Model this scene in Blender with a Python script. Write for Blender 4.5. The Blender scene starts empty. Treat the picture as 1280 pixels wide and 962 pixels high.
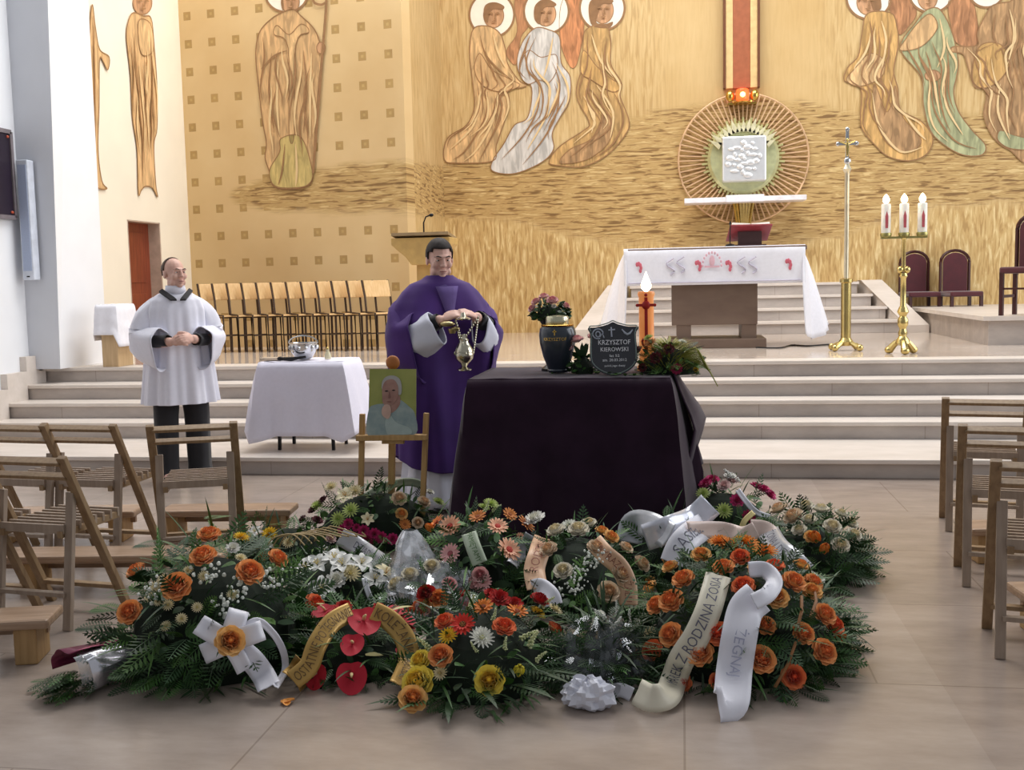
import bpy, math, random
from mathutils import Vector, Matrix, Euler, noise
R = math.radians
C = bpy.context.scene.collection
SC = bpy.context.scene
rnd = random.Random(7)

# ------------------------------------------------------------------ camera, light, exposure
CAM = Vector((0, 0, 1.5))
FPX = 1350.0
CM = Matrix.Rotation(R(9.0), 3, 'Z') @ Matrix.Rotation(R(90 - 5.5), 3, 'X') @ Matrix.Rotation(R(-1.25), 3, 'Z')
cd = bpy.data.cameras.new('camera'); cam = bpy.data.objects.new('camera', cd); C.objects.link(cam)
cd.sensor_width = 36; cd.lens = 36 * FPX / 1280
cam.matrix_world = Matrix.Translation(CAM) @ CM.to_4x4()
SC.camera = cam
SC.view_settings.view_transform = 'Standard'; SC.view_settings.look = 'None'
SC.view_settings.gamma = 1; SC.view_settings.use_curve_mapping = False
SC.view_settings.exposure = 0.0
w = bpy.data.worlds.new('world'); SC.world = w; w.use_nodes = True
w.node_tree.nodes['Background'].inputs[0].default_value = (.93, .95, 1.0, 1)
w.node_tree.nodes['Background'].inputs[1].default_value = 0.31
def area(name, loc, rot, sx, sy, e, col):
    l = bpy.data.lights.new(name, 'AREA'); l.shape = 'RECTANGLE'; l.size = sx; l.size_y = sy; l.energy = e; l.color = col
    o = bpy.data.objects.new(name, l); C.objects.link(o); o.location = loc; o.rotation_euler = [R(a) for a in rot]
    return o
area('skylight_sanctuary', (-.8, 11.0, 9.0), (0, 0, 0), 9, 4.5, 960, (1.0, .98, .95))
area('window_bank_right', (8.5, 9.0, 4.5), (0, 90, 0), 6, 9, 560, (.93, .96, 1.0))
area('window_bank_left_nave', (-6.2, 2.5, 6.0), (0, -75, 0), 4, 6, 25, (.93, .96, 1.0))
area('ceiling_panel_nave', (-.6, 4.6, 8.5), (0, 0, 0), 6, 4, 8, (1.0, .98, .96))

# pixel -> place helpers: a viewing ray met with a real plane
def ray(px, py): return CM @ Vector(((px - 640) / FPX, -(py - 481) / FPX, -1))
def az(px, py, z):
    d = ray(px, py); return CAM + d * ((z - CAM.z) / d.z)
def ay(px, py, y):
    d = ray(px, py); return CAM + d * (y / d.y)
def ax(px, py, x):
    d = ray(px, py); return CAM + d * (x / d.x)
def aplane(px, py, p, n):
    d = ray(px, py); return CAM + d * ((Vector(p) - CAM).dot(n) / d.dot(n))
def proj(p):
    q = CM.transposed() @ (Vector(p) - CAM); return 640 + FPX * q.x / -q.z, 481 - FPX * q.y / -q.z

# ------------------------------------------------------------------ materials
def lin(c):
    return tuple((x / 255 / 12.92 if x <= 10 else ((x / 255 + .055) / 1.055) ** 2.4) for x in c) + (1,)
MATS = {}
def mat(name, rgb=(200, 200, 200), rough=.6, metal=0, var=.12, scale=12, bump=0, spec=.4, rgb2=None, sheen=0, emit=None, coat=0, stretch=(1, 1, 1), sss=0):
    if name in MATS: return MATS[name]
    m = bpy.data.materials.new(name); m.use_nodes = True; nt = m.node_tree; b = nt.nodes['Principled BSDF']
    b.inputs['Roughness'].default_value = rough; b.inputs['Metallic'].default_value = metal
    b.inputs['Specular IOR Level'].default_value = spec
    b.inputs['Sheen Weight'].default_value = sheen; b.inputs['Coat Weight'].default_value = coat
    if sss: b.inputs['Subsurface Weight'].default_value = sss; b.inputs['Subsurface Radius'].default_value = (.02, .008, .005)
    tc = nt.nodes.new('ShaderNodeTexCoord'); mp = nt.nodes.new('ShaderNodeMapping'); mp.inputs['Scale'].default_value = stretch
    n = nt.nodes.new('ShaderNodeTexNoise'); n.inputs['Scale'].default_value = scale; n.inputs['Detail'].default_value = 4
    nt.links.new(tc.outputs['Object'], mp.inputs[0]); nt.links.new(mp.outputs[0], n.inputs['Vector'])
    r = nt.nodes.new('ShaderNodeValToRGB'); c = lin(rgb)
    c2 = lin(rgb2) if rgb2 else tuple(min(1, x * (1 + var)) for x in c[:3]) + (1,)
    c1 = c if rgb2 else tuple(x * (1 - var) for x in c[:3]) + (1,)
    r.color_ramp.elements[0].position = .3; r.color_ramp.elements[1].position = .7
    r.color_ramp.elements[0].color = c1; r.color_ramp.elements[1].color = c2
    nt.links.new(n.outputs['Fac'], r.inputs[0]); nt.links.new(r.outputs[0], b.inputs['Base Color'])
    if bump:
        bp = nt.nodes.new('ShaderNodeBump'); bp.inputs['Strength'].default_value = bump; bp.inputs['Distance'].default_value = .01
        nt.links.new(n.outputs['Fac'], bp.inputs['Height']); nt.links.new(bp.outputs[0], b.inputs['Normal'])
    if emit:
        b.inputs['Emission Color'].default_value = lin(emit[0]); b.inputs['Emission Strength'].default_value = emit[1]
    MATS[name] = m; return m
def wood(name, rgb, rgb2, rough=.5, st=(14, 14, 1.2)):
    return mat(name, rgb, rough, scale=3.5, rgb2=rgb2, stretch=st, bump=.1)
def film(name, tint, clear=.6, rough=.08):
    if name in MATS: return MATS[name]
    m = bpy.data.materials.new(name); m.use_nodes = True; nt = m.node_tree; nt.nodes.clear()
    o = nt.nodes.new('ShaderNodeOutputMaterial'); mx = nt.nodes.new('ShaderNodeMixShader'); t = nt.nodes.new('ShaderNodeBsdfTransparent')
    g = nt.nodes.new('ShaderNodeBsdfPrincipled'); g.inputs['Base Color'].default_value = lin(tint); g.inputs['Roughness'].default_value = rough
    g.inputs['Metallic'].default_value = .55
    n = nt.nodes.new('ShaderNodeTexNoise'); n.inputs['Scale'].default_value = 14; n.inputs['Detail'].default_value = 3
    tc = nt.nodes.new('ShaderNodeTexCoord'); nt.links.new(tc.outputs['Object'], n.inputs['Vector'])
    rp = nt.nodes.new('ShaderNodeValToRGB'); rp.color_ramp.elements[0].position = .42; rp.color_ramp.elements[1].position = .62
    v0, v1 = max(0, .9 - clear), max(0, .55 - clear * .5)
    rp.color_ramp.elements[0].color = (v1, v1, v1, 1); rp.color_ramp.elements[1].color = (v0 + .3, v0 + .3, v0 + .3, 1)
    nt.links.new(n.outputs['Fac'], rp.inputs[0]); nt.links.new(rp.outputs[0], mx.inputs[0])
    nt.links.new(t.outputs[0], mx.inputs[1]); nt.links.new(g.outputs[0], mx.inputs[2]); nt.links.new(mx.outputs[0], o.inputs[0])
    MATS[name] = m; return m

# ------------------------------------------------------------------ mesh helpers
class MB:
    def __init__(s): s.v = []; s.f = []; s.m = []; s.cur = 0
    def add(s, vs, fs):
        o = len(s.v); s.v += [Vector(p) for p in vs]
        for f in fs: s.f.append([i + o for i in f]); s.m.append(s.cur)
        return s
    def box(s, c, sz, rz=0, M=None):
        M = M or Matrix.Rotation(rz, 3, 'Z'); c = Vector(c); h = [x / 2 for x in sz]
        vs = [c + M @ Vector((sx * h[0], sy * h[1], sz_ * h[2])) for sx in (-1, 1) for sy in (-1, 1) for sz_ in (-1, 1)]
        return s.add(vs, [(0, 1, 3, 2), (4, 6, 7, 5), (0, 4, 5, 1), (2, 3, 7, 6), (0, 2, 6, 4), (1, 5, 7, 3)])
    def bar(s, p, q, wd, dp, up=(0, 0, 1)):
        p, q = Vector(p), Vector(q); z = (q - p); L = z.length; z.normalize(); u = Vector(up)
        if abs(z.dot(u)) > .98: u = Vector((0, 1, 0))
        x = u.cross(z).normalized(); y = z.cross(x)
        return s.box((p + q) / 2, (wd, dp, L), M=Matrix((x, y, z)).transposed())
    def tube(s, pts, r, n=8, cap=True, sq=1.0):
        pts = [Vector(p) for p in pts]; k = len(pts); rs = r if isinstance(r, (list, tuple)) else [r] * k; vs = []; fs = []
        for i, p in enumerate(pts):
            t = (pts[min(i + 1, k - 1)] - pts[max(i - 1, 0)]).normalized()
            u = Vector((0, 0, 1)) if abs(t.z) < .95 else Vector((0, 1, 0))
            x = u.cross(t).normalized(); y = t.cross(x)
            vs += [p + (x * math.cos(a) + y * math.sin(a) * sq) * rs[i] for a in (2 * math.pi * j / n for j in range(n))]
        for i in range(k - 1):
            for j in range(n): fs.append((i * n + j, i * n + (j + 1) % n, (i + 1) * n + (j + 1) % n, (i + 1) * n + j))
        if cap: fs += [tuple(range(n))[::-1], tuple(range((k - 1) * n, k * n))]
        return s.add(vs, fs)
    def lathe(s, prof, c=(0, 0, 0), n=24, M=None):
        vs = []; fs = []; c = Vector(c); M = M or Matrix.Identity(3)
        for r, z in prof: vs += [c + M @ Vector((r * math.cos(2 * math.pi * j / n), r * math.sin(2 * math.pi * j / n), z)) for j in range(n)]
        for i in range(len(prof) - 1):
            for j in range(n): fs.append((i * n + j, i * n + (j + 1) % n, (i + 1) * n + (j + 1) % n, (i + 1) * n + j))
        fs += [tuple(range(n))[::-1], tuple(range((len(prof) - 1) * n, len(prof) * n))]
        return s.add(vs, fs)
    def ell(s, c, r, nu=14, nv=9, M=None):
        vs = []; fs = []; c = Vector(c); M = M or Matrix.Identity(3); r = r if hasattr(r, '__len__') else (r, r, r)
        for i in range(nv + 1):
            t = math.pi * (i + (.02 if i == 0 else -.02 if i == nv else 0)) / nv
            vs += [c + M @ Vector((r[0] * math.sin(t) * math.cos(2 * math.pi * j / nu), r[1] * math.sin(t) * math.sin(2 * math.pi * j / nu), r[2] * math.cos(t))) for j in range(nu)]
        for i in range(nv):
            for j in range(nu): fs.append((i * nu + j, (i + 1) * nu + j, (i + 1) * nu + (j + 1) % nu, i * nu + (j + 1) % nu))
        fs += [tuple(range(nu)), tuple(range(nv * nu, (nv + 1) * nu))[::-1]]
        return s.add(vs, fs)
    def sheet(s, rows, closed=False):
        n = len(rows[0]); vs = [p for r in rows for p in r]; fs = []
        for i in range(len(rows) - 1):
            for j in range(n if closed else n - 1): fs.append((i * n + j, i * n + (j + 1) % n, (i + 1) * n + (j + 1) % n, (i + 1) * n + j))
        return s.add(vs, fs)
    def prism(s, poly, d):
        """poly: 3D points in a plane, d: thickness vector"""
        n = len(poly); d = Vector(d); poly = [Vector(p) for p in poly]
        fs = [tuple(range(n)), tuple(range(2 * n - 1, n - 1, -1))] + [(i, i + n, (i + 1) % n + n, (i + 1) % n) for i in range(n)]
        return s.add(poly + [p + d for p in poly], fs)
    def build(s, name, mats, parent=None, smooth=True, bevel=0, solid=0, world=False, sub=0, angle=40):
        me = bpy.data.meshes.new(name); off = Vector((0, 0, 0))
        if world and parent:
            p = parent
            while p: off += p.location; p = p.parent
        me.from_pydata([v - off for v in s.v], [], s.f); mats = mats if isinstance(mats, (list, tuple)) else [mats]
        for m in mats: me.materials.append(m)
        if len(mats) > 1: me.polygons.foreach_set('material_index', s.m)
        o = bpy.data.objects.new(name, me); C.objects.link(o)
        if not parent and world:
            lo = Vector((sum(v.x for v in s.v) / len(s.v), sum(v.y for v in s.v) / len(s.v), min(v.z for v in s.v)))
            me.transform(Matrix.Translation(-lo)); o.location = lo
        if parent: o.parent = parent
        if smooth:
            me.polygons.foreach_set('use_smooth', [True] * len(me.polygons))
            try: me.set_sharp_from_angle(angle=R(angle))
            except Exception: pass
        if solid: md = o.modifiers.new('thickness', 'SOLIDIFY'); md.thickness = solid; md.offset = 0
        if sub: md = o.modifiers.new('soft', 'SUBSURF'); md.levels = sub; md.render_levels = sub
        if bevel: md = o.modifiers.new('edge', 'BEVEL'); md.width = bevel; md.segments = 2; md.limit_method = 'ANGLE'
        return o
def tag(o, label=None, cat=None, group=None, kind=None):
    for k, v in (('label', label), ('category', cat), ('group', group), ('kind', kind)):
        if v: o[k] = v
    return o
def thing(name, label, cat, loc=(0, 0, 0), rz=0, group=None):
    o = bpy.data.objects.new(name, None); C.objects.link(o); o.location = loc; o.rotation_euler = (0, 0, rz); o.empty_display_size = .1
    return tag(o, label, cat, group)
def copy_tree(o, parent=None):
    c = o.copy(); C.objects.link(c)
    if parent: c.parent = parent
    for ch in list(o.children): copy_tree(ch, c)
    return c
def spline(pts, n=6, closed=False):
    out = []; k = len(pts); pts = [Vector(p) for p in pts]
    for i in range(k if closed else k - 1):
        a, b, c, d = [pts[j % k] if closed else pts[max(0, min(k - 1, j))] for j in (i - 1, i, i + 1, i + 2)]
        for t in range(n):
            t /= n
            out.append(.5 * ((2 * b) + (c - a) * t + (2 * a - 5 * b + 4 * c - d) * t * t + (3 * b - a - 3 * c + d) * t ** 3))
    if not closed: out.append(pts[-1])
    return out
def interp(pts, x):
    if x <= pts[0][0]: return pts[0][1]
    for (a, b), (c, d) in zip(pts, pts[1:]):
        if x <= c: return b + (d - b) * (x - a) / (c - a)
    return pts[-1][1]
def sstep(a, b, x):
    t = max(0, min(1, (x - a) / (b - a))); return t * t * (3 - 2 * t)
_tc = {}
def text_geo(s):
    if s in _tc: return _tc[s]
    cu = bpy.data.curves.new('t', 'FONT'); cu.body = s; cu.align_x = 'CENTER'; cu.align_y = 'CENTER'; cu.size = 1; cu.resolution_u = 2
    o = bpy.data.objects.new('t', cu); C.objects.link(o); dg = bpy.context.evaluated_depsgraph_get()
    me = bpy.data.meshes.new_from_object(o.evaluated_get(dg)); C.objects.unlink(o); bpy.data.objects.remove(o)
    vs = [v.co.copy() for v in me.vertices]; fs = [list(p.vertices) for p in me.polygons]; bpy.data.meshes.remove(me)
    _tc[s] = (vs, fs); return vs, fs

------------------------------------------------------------

In the data above, please extract the lines from the first one through the line with "rnd = random.Random(7)", exactly, and keep pictures out.

Model this scene in Blender with a Python script. Write for Blender 4.5. The Blender scene starts empty. Treat the picture as 1280 pixels wide and 962 pixels high.
import bpy, math, random
from mathutils import Vector, Matrix, Euler, noise
R = math.radians
C = bpy.context.scene.collection
SC = bpy.context.scene
rnd = random.Random(7)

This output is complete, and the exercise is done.